La première phase peut se passer même sans personne, par l’imagination, des images ou des visions plus réelles. Il y a un art de la création du désir qui a pour but de le porter à son maximum d’intensité et de qualité par des mots, des images, des gestes. Pas forcément outrés. Je me souviens très bien que dans mon enfance, à l’époque où les femmes portaient des robes longues, lorsque j’apercevais une cheville j’étais en émoi, ça suffisait, par conséquent, c’était érotique. Maintenant, il en faut un peu plus – je ne sais pas s’il faut le regretter ou s’en féliciter. Donc, j’appellerai art érotique ce qui peut faire naître le désir et l’amener jusqu’au seuil d’une réalisation qui a ou qui n’a pas lieu. C’est un art dans lequel, comme dans tout art, il y a une part de science, bien entendu, et une partie plus personnelle et plus artistique.
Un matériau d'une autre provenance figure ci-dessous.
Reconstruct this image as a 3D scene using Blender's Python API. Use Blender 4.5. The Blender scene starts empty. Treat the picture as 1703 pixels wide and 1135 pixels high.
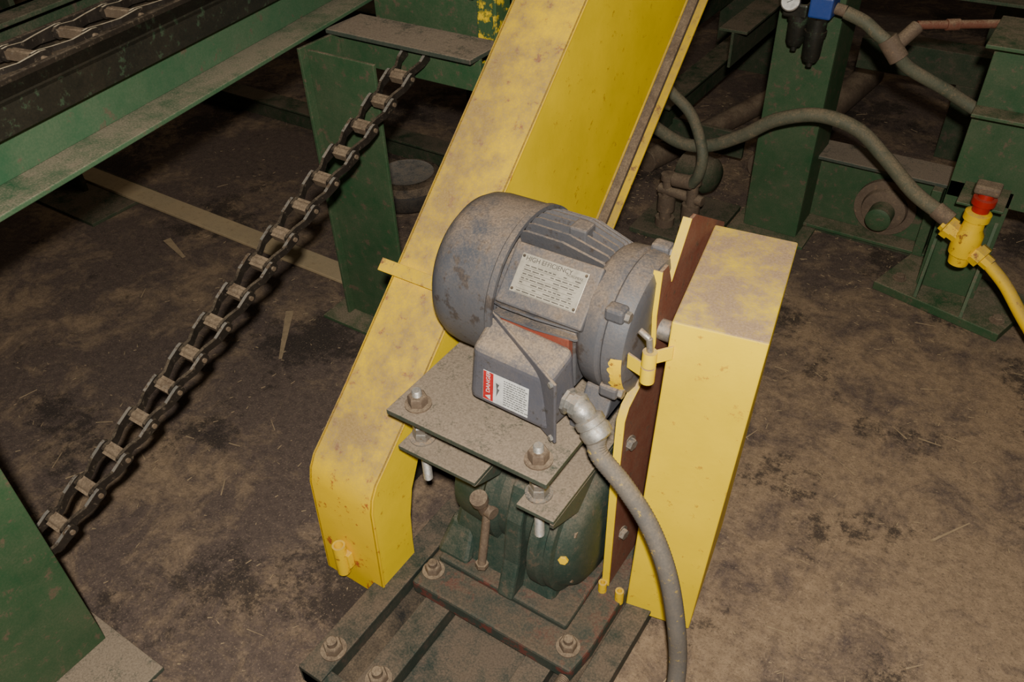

J’aimerais réserver le mot pornographie à la science et à l’art de réaliser le désir. Le Kâma Sûtra, par exemple, dans la littérature pornographique classique. Certaines positions du Kâma Sûtra sont difficiles à réaliser, mais c’est une tentative. J’emploierai pornographie dans un sens très élogieux, comme érotisme. Il me semble qu’il faut s’occuper du désir, l’éveiller, le pousser à son maximum et ensuite, à tirer le maximum de sa réalisation. Les moyens sont extrêmement différents. On sait bien par exemple qu’au moment de la réalisation du désir, ce qui précède et accompagne l’orgasme, deux amoureux ont une terminologie, un vocabulaire d’une grossièreté absolument épouvantable pour le reste de la vie, mais c’est cette grossièreté qui est la poésie de ce moment-là.

En vous donnant ma définition de ces deux mots, je vous ai fait ma réponse sur la littérature érotique et pornographique : j’en pense du bien quand c’est de haute qualité artistique et scientifique. Haute qualité ne veut pas dire avec des mots choisis, des mots de relations mondaines. Ce ne sont pas les mêmes, c’est évident.

J. B. Vous n’avez parlé que de désir normal, non pervers et ça laisse des trous de marque dans la littérature, je pense à Sade, par exemple.

F. L. L. Oui. D’abord, pervers est un mot que je ne connais pas. Pour moi quelqu’un de pervers est quelqu’un qui fait ce qu’il ne devrait pas faire, que je désapprouve : or, je permets absolument tout, sans exception, sauf de faire du mal à quelqu’un, physiquement ou moralement.

Je trouve tout à fait normal et naturel l’amour le plus courant, entre un homme et une femme, et à l’intérieur de ce cycle hétérosexuel, je n’ai absolument rien contre des grandes différences d’âge ou contre des liens de famille.

L’inceste ne me gêne pas du tout. Je n’ai absolument rien non plus contre l’homosexualité, deux hommes ou deux femmes – qu’ils soient de la même famille ou pas, on peut mélanger, faire des combinaisons. Ce que je vais dire est très banal, maintenant, mais je l’ai toujours pensé : je n’ai rien contre la masturbation – rien contre la chasteté non plus ! Je n’ai rien contre la bestialité. Beaucoup d’écrivains sentiraient le besoin de dire : « Je n’ai rien contre, mais en tout cas moi, je ne le suis pas. » C’est vrai, mais peu importe, je me reconnais le droit de l’être – ou de l’avoir été. Il ne doit pas rester beaucoup d’interdits après cette liste.